Anybody with the slightest knowledge of photography looking at the online photographic fora cannot but be saddened by the level of ignorance abroad. Even given the vast amount of information — and misinformation from the ignorant but opinionated — on websites, in books and magazines, some people seem immune to the acquisition of knowledge, despite a professed interest in some area like photography with film.

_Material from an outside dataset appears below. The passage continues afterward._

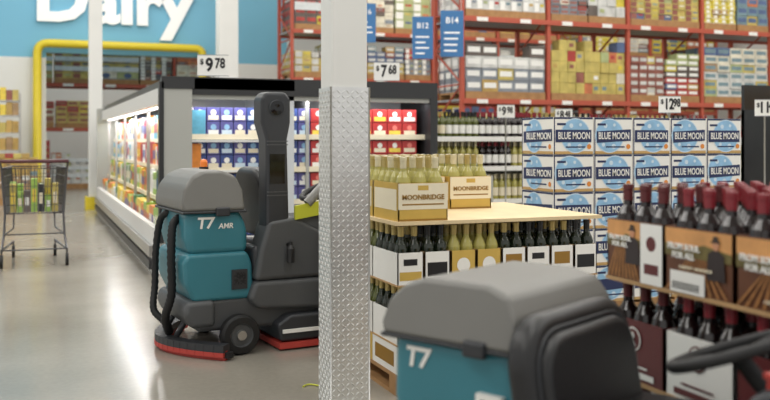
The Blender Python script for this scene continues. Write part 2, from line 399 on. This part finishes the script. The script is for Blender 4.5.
# --- red wine pallet display (west face X=1.69)
E=empty('red_wine_pallet_display')
X0,X1,Y0,Y1=1.69,2.60,1.56,2.40
mb=MB(); pallet(mb,X0,X1,Y0,Y1,0,.17); mb.build('pallet',E)
rows=[.175,.474,.774]
cases=MB(); bots=MB(); U=-VY
vine=M('vine_print',(160,110,62),.5,var=.3,scale=50)
for ri,z in enumerate(rows):
    if ri: cases.box(X0+.002,X1,Y0,Y1,z-.012,z,kraft)
    for j in range(3):
        ya=Y1-(j+1)*.28+.004; yb=Y1-j*.28-.004
        for i in range(3):
            xa=X0+.006+i*.30; xb=xa+.29
            h=.18
            mat=brown if ri==2 else (maroon if (j+ri)%2 else wht)
            for (a,b,c,d) in ((xa,xb,ya,ya+.006),(xa,xb,yb-.006,yb),(xa,xa+.006,ya,yb),(xb-.006,xb,ya,yb)):
                cases.box(a,b,c,d,z,z+h,kraft if (a>X0+.1) else mat)
            for bx in range(4):
                for by in range(3):
                    if i==0 or ri==2 or bx<1:
                        bottle(bots,xa+.04+bx*.07,ya+.052+by*.084,z+.002,redglass,maroon,capred if (i+j)%3 else maroon,h=.288,seg=12)
        O=Vector((X0+.003,yb,z))
        if ri==2:
            w0=.0; w1=.27 if j else .17
            cases.rect(O,U,VZ,w0+.003,w1-.003,.10,.178,sunset)
            O2=O-VX*.001
            cases.poly(O2,U,VZ,[(w0+.003,.10),(w1-.003,.10),(w1-.003,.125),(w1*.6,.14),(w1*.3,.118),(w0+.003,.135)],M('hill_print',(112,100,54),.5,var=.25,scale=40))
            for k in range(9):
                cases.poly(O2-VX*.001,U,VZ,[(w1*(k/9)+.004,.004),(w1*(k/9)+.016,.004),(w1*.5+(k-4)*.008+.002,.10),(w1*.5+(k-4)*.008-.002,.10)],vine)
            O3=O-VX*.003; cx=w1*.78
            cases.poly(O3,U,VZ,[(cx-.035,.05),(cx+.035,.05),(cx+.03,.12),(cx+.008,.132),(cx-.008,.132),(cx-.03,.12)],M('coat_print',(48,38,38),.5))
            cases.disc(O3-VX*.0004,U,VZ,cx,.145,.015,M('skin_print',(200,144,108),.5),16,.012)
            cases.poly(O3-VX*.0008,U,VZ,[(cx-.021,.151),(cx+.021,.151),(cx+.011,.158),(cx+.008,.169),(cx-.008,.169),(cx-.011,.158)],M('hat_print',(62,48,38),.5))
            if j==0:
                cases.rect(O3,U,VZ,.172,.272,0.0,.178,wht); cases.disc(O3-VX*.0005,U,VZ,.222,.12,.022,maroon,20)
                cases.rect(O3-VX*.0005,U,VZ,.19,.255,.03,.06,maroon)
            if j==1:
                cases.rect(O3-VX*.002,U,VZ,.03,.17,.0,.06,wht)
                for k in range(16): cases.rect(O3-VX*.003,U,VZ,.04+k*.007,.043+k*.007,.008,.03,ink)
        else:
            c2=wht if mat is maroon else maroon
            cases.disc(O-VX*.001,U,VZ,.135,.125,.036,c2); cases.disc(O-VX*.0015,U,VZ,.135,.125,.031,mat)
            cases.rect(O-VX*.001,U,VZ,.04,.23,.012,.03,c2); cases.rect(O-VX*.001,U,VZ,.07,.20,.042,.048,c2)
        if ri==2 and j:
            text('case_lettering','FROM SOUL\nFOR ALL',(X0-.003,yb-.085,z+.115),'W',wht,width=.13,parent=E,bold=.03)
            text('case_lettering','CABERNET SAUVIGNON',(X0-.004,yb-.17,z+.025) if j==2 else (X0-.004,yb-.135,z+.072),'W',cream,width=.13,parent=E,bold=.01)
        if ri!=2: text('case_lettering','R',(X0-.002,yb-.135,z+.125),'W',c2,height=.038,parent=E,bold=.03)
        if ri==2 and j==0: text('case_lettering','FROM SOUL\nFOR ALL',(X0-.003,yb-.075,z+.115),'W',wht,width=.11,parent=E,bold=.03)
cases.build('cases',E); bots.build('bottles',E)

# --- white wine pallet display
E=empty('white_wine_pallet_display')
X0,X1,Y0,Y1=1.585,2.69,3.89,4.90
mb=MB(); pallet(mb,X0,X1,Y0,Y1,0,.10); mb.build('pallet',E)
cases=MB(); bots=MB()
for i in range(4):
    for j in range(3):
        a=X0+i*.276; b=Y0+j*.336
        cases.box(a+.003,a+.273,b+.003,b+.333,.10,.232,[wht,gold,cream][(i+j)%3])
        if j==0: cases.rect(Vector((a,b+.002,.10)),VX,VZ,.04,.23,.03,.1,[dgold,cream,dgold][(i+j)%3])
        if i==0: cases.rect(Vector((a+.002,b+.336,.10)),-VY,VZ,.04,.29,.03,.1,[dgold,cream,ink][(i+j)%3])
cases.box(X0-.01,X1+.02,Y0-.015,Y1,.80,.817,wood)
for ri,z in enumerate((.24,.52)):
    cases.box(X0,X1,Y0,Y1,z-.008,z,kraft)
    nx=8; w=(X1-X0)/nx
    kinds=[0,1,1,0,1,2,2,1]
    for i in range(nx):
        xa=X0+i*w+.003; xb=xa+w-.006; k=kinds[(i+ri*3)%8]
        mt={0:wht,1:wht,2:gold}[k]
        for (a,b,c,d) in ((xa,xb,Y0,Y0+.006),(xa,xa+.005,Y0,Y0+.33),(xb-.005,xb,Y0,Y0+.33),(xa,xb,Y0+.324,Y0+.33)):
            cases.box(a,b,c,d,z,z+.15,mt if d<Y0+.1 or i==0 else kraft)
        O=Vector((xa,Y0-.001,z))
        if k==0: cases.rect(O,VX,VZ,.01,.122,.02,.06,gold); cases.rect(O,VX,VZ,.03,.10,.09,.12,ink)
        if k==1: cases.rect(O,VX,VZ,.015,.118,.035,.10,ink) if i%2 else cases.rect(O,VX,VZ,.02,.11,.06,.12,dgold)
        if k==2: cases.disc(O,VX,VZ,.066,.08,.035,wht); cases.rect(O,VX,VZ,.01,.12,.01,.025,dgold)
        gl,lb,cp=((goldglass,cream,capgold) if k==2 else (dgreenglass,wht,capblack if i%2 else capgold))
        for bx in range(2):
            for by in range(4):
                bottle(bots,xa+.035+bx*.068,Y0+.048+by*.08,z+.002,gl,lb,cp,h=.27,r=.033)
    for j in range(1,3):
        ya=Y0+j*.335; yb=ya+.33
        cases.box(X0,X0+.006,ya,yb,z,z+.15,wht); cases.rect(Vector((X0-.001,yb,z)),-VY,VZ,.03,.28,.03,.11,dgold)
        for by in range(4): bottle(bots,X0+.05,ya+.04+by*.08,z+.002,greenglass,wht,capgold,h=.27,r=.033)
    cases.box(X0+.4,X1,Y0+.34,Y1,z,z+.26,kraft)
def gcase(xa,ya,z,wx=.255,wy=.33,lab=True):
    xb=xa+wx; yb=ya+wy
    for (a,b,c,d) in ((xa,xb,ya,ya+.006),(xa,xb,yb-.006,yb),(xa,xa+.006,ya,yb),(xb-.006,xb,ya,yb)):
        cases.box(a,b,c,d,z,z+.18,gold)
    for bx in range(3):
        for by in range(4):
            bottle(bots,xa+.044+bx*.083,ya+.045+by*.08,z+.002,goldglass,cream,capgold if (bx+by)%2 else capcream,h=.30)
    O=Vector((xa,ya-.001,z))
    cases.rect(O,VX,VZ,.0,wx,.055,.178,cream); cases.rect(O-VY*.0005,VX,VZ,.02,wx-.02,.075,.082,dgold); cases.rect(O-VY*.0005,VX,VZ,.0,wx,.0,.01,dgold)
    cases.rect(O-VY*.0005,VX,VZ,.10,wx-.10,.145,.168,gold)
    text('case_lettering','MOONBRIDGE',(xa+wx/2,ya-.003,z+.112),'S',dgold,width=wx*.85,height=.024,parent=E,bold=.02)
    cases.rect(Vector((xa-.001,yb,z)),-VY,VZ,.02,wy-.02,.05,.15,cream)
gcase(X0+.01,Y0+.01,.817); gcase(X0+.01,Y0+.345,.817); gcase(X0+.01,Y0+.68,.817)
gcase(X0+.30,Y0+.66,.817); gcase(X0+.57,Y0+.62,.817)
cases.build('cases',E); bots.build('bottles',E)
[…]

One of the best sources of photographic knowledge in the past was the good photographic shop. Knowledgeable staff with years of experience passed on real information while selling or showing their wares. The long-gone Nottingham Photo Centre in Pelham Street was a shining example. Schoolboys could and did learn much in there. (There is a photograph on Flickr showing the shop front

The first proper, as opposed to box, camera I had from there was a Braun Paxina 29 and the last, a Rolleiflex 4x4 — the grey ‘baby’ that produced 4 x 4 cm ‘Superslides’ from 127 film. Mr Fitzgerald, I think his name was, took a keen interest in encouraging the young. He had a small, one-man, processing shop in Hockley and arranged for two of us to be taken there to see how a commercial operation worked. The prints produced for customers were of superb quality and each negative for that service received individual attention. I learnt much in that short visit about making quick decisions on how to analyse a negative and to turn that overview into the practice of burning and dodging. The baseboard exposure analyser/meter (made by Agfa?) was the subject of great envy.

The near demise of film photography and of the cameras and equipment that had reached the end of their economic lives, together with the rapid development of improved sensors and the planned obsolescence of the consumer electronics industry (which cameras now fall into) have seen off most of the old photographic shops. Most of the photographic chains, like Jacobs and Jessops have now gone as well, with the rise of camera phones and the treatment of cameras like the rest of consumer electronics.

I walked along Tottenham Court Road a couple of weeks ago. From being a mecca for photographers and collectors of equipment, I only found one shop selling second-hand stuff. The closure of Kingsley, which always had an interesting range of stock, in 2011 was bemoaned on many a web forum.

In Hong Kong late last year, Stanley Street, once full of photographic shops now has only a few left. Kinefoto is one survivor, I was very pleased to see, still with its old shop sign. Locals and expats used Kinefoto for buying and part-exchange of still and cine. The first camera I bought there (when the shop was in Pottinger Street) was an Exakta Varex IIb with 50mm f2 Pancolar lens; the last was my wife’s Olympus Pen FT.